>> START Records provided

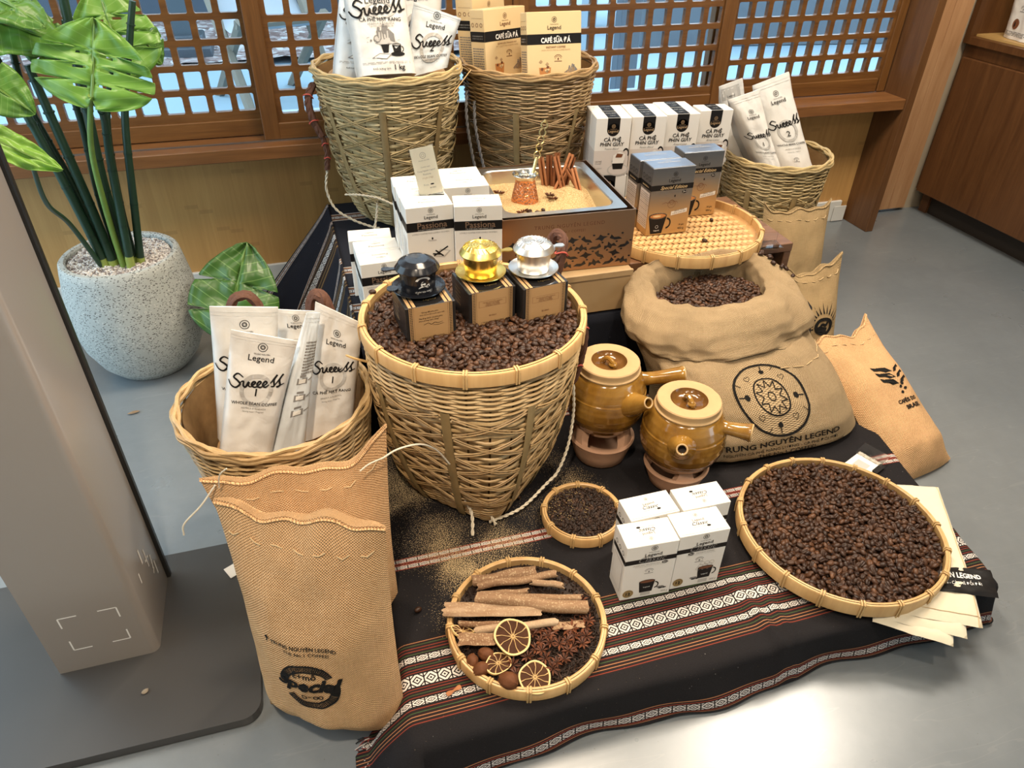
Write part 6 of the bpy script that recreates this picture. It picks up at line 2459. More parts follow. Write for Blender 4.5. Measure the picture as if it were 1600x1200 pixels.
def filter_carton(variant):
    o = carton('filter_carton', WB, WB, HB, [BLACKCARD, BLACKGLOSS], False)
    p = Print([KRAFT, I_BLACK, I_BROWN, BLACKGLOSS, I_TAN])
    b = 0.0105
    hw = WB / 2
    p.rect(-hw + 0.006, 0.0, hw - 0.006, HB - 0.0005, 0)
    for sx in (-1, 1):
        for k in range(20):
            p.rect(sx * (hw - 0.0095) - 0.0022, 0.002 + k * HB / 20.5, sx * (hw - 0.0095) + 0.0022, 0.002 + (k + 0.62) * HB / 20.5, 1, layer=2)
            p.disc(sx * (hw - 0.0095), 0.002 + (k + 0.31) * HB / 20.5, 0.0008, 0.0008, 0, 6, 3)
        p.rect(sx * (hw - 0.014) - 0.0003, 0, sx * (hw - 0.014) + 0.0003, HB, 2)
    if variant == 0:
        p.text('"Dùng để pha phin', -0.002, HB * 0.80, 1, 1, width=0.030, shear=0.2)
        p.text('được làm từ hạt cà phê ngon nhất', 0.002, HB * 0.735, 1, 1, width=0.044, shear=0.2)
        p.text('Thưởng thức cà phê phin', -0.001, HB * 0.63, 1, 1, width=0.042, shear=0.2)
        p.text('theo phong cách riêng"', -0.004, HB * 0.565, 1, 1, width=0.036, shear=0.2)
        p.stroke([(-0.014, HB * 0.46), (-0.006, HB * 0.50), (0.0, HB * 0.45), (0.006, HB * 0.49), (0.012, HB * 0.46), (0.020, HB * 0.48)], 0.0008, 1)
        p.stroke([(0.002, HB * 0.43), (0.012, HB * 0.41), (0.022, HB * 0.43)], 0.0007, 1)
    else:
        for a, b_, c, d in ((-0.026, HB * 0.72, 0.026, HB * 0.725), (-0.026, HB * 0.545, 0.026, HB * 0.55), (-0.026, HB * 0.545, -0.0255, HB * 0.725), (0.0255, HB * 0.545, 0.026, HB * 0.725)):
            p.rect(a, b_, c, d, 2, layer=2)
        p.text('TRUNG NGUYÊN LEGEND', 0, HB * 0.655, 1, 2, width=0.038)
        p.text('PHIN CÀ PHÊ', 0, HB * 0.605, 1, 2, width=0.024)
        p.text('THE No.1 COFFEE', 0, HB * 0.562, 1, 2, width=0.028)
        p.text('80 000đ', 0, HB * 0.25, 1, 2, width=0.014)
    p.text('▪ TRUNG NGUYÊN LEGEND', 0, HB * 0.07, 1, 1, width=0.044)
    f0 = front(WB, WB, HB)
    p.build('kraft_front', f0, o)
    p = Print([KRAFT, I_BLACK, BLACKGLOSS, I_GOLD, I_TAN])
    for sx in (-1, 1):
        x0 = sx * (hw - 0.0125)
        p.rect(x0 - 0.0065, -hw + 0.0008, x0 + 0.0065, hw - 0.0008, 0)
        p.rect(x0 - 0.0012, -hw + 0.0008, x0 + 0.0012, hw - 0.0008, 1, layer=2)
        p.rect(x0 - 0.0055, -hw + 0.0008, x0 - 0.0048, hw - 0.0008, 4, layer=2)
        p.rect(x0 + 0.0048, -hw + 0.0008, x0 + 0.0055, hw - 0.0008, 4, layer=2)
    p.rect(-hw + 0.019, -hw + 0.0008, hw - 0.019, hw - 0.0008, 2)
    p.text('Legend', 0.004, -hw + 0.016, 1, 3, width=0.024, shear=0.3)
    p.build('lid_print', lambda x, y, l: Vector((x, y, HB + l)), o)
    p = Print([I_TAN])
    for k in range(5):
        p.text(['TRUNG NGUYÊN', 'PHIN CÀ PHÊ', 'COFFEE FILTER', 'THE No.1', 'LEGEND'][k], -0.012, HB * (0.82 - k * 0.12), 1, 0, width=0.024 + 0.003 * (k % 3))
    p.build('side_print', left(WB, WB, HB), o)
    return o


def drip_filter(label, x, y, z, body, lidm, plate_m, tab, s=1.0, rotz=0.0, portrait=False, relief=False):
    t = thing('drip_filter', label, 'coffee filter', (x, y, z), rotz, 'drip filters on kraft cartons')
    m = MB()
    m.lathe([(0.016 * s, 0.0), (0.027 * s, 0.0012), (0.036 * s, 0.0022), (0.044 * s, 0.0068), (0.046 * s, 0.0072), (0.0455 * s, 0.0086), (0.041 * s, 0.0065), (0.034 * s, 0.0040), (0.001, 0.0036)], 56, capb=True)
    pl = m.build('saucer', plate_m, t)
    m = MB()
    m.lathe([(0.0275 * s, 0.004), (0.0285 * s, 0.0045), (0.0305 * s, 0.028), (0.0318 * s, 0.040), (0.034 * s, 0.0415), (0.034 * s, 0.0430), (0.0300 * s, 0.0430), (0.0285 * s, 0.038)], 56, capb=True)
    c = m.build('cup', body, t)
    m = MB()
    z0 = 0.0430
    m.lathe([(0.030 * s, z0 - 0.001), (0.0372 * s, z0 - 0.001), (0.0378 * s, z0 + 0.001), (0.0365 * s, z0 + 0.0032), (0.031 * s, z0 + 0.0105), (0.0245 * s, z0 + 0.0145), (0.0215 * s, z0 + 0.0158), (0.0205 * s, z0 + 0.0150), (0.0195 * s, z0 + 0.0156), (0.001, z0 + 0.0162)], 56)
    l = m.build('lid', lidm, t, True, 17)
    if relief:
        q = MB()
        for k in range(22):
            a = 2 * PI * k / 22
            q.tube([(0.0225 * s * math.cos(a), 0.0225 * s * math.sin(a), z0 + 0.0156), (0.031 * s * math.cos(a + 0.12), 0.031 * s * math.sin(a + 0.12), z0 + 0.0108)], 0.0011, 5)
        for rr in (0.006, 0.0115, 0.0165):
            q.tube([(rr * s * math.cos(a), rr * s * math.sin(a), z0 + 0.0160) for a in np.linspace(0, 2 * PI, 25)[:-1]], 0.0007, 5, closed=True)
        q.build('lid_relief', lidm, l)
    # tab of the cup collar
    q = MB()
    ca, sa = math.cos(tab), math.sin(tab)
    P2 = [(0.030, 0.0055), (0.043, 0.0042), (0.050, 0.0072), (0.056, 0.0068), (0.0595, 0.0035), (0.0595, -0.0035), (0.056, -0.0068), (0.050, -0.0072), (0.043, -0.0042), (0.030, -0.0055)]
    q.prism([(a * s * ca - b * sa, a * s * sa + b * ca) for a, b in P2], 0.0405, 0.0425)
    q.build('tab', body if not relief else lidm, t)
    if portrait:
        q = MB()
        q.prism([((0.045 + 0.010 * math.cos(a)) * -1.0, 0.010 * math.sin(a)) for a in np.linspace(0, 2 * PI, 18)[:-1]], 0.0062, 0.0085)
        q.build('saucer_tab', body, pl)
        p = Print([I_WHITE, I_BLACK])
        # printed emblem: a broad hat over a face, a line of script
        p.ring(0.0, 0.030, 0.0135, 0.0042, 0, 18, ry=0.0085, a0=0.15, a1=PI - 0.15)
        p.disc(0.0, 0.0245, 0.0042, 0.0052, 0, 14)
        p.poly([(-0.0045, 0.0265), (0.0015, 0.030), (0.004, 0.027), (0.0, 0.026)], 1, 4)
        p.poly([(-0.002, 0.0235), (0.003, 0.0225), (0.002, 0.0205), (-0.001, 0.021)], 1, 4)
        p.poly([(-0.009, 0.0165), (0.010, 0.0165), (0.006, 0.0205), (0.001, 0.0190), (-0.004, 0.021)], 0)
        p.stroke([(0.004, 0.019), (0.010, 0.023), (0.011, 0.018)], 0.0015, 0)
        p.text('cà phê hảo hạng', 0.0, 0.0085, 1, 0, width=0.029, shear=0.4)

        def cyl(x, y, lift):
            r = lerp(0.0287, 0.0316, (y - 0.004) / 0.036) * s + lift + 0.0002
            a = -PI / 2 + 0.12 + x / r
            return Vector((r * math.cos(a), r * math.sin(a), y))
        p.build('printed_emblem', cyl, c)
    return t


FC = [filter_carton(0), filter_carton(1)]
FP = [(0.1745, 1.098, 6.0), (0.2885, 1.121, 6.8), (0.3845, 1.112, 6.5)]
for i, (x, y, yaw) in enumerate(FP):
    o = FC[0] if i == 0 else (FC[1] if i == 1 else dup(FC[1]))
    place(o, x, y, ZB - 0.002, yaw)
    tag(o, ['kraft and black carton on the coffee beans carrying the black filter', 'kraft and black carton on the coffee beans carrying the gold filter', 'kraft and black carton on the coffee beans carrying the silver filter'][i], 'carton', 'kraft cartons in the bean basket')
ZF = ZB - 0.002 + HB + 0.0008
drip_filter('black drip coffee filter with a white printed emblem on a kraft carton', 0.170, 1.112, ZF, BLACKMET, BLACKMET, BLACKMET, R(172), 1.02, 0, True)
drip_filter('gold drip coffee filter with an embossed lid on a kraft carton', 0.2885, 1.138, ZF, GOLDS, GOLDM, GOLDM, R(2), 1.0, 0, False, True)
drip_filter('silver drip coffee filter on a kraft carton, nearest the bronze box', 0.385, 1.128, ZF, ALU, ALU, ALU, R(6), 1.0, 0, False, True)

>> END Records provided
>> START Records provided

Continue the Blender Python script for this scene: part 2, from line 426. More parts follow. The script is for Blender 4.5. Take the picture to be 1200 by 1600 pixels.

>> END Records provided
>> START Records provided

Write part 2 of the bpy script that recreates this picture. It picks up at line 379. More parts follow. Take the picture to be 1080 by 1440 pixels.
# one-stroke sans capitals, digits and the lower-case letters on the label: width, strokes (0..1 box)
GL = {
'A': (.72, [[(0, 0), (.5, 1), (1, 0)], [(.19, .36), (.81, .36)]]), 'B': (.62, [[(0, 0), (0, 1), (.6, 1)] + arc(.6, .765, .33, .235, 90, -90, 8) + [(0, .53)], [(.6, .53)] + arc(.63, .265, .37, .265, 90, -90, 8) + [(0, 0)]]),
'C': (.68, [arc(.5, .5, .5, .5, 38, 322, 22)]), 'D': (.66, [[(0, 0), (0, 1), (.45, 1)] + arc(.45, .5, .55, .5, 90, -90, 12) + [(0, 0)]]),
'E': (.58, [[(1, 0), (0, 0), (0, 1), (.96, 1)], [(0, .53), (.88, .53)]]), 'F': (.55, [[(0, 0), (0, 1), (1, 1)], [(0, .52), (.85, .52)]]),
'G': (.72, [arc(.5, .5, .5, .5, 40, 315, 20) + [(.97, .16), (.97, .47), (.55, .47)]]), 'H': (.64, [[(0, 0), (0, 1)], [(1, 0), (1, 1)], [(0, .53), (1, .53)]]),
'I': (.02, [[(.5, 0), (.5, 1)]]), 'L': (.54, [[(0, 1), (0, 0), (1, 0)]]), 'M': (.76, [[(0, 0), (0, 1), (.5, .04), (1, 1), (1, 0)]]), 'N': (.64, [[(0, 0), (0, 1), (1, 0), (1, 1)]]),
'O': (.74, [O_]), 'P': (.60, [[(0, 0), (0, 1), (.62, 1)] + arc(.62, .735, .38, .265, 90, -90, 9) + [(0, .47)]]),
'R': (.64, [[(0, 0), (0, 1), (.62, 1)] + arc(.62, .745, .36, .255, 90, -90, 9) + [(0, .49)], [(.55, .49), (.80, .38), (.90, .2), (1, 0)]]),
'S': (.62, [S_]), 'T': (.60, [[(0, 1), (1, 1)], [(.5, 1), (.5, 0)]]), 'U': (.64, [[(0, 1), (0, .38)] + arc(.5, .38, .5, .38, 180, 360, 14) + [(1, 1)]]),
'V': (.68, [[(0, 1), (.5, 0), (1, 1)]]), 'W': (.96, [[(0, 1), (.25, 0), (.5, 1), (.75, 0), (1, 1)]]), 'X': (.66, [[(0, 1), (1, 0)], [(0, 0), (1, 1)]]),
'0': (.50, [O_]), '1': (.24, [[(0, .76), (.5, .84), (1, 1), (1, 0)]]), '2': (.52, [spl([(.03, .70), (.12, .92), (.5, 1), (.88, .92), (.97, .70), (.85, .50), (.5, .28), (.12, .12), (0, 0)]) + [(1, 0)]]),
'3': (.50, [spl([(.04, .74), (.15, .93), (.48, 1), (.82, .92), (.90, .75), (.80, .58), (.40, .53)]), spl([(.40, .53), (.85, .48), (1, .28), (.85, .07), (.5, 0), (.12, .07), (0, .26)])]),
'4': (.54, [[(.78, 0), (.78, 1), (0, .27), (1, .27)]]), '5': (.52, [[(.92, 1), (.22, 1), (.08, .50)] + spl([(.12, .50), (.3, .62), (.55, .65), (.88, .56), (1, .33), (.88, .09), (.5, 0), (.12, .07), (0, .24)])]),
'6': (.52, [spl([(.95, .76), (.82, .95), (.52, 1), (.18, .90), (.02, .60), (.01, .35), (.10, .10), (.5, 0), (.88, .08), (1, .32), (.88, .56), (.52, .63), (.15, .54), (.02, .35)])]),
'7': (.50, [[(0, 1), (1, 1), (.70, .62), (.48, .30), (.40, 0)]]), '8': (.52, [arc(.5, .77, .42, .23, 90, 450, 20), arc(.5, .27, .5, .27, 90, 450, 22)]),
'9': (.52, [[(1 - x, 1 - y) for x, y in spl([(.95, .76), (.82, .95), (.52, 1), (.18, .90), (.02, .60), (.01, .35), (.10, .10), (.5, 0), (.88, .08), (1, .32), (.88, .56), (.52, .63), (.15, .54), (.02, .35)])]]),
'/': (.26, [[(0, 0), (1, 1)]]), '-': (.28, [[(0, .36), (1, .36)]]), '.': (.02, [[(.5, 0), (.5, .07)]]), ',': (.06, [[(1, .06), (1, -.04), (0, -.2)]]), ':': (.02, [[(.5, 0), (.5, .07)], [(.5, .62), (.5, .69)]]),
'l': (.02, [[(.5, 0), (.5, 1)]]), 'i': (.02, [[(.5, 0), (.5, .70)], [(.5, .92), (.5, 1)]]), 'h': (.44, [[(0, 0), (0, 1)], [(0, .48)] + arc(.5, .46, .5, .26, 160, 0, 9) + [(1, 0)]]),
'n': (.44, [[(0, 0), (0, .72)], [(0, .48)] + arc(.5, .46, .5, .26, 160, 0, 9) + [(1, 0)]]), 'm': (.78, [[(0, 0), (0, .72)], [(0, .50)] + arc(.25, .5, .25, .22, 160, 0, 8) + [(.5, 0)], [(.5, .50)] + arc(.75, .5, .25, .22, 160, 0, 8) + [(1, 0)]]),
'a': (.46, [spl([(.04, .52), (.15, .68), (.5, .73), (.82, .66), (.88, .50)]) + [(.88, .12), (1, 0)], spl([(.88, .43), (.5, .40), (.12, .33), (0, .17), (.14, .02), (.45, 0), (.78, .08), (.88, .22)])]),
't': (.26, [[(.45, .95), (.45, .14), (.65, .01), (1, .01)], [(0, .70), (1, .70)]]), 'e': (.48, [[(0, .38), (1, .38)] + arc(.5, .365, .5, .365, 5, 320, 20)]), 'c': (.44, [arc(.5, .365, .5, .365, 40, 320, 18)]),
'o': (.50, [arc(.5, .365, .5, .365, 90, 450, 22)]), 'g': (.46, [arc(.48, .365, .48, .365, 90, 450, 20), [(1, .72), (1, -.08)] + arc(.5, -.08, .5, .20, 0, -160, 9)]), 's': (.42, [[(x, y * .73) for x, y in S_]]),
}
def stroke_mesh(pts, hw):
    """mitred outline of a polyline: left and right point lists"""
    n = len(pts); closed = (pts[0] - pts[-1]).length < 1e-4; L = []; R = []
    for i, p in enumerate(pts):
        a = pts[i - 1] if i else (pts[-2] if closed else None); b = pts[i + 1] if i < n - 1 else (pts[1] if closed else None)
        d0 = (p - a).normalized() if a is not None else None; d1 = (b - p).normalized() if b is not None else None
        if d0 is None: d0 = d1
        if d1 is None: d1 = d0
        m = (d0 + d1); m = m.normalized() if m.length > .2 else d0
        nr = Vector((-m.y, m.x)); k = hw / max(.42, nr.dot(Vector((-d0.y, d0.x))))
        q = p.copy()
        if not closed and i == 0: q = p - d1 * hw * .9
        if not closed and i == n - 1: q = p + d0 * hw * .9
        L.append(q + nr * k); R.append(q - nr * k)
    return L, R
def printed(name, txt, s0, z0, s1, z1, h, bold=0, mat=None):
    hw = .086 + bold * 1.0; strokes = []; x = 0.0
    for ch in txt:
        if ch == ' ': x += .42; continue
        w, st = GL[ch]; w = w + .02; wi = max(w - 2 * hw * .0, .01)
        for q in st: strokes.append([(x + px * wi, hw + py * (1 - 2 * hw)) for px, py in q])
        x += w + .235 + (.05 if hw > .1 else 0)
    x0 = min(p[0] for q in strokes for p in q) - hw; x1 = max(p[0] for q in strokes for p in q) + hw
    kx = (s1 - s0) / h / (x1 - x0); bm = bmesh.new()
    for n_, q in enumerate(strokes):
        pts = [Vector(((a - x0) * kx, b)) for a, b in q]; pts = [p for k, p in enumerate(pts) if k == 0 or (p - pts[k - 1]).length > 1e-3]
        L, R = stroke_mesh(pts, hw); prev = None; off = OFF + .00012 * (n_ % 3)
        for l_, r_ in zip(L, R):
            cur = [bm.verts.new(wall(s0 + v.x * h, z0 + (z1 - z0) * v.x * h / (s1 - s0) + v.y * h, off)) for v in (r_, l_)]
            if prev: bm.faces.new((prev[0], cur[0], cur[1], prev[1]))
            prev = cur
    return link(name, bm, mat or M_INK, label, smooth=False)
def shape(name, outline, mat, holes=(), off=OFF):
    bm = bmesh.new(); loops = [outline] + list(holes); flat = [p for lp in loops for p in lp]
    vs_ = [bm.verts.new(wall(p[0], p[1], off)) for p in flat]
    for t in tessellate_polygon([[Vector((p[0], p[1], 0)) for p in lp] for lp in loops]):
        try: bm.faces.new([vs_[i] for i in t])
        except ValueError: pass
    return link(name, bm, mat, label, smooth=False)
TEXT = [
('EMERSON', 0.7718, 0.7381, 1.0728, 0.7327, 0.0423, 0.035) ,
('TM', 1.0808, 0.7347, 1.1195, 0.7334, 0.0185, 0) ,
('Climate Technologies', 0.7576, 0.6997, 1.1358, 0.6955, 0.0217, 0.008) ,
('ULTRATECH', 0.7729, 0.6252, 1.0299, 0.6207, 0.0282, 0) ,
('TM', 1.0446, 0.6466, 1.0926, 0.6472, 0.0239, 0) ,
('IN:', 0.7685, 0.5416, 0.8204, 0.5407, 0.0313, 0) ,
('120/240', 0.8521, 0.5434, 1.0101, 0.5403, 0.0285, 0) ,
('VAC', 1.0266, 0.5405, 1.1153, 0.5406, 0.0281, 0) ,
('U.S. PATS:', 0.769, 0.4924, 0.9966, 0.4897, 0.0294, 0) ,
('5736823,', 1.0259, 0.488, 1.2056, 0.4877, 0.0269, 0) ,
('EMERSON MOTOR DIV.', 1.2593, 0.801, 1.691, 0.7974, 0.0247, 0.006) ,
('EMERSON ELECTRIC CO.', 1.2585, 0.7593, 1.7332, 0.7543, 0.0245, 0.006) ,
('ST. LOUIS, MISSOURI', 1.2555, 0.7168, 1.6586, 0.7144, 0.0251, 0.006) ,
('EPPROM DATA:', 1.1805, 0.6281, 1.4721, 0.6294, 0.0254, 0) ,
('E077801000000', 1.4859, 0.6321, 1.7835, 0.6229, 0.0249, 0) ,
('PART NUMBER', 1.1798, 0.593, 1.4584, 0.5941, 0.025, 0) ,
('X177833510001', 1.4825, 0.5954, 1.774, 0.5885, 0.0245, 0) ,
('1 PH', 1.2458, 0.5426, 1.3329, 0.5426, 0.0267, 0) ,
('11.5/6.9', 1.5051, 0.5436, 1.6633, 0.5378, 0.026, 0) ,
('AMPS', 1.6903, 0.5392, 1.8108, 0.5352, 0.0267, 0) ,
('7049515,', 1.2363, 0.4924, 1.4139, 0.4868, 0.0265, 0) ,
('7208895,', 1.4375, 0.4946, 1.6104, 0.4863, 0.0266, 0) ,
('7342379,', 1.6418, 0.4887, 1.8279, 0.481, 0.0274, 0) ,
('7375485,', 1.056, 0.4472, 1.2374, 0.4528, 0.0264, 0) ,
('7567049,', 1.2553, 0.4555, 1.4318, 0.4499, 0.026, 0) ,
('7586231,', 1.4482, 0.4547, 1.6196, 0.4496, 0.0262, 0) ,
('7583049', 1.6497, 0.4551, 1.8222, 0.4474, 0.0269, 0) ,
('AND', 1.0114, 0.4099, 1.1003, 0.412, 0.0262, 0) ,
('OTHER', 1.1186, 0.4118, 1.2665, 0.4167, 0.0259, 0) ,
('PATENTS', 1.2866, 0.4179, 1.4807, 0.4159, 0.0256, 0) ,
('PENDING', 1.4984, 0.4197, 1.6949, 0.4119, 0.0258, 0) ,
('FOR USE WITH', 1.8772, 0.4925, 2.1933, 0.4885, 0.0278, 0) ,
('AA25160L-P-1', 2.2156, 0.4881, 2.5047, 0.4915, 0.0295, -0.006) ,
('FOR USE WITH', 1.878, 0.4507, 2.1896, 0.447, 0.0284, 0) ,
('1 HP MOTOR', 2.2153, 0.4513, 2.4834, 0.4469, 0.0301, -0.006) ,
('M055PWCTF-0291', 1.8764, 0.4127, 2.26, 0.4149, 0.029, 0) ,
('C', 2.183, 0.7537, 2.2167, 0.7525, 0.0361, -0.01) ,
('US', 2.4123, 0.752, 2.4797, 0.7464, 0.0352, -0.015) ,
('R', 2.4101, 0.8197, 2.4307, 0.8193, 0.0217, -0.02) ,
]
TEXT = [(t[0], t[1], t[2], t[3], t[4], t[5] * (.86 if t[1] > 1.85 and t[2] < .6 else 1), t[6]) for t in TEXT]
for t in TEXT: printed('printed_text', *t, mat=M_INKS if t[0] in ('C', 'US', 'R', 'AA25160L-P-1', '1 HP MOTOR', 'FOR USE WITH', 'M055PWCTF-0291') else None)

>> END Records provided

Written problem —
Scan the material above for the string "Blender" and report each line where you find it.

Correct answer —
Write part 6 of the bpy script that recreates this picture. It picks up at line 2459. More parts follow. Write for Blender 4.5. Measure the picture as if it were 1600x1200 pixels.
Continue the Blender Python script for this scene: part 2, from line 426. More parts follow. The script is for Blender 4.5. Take the picture to be 1200 by 1600 pixels.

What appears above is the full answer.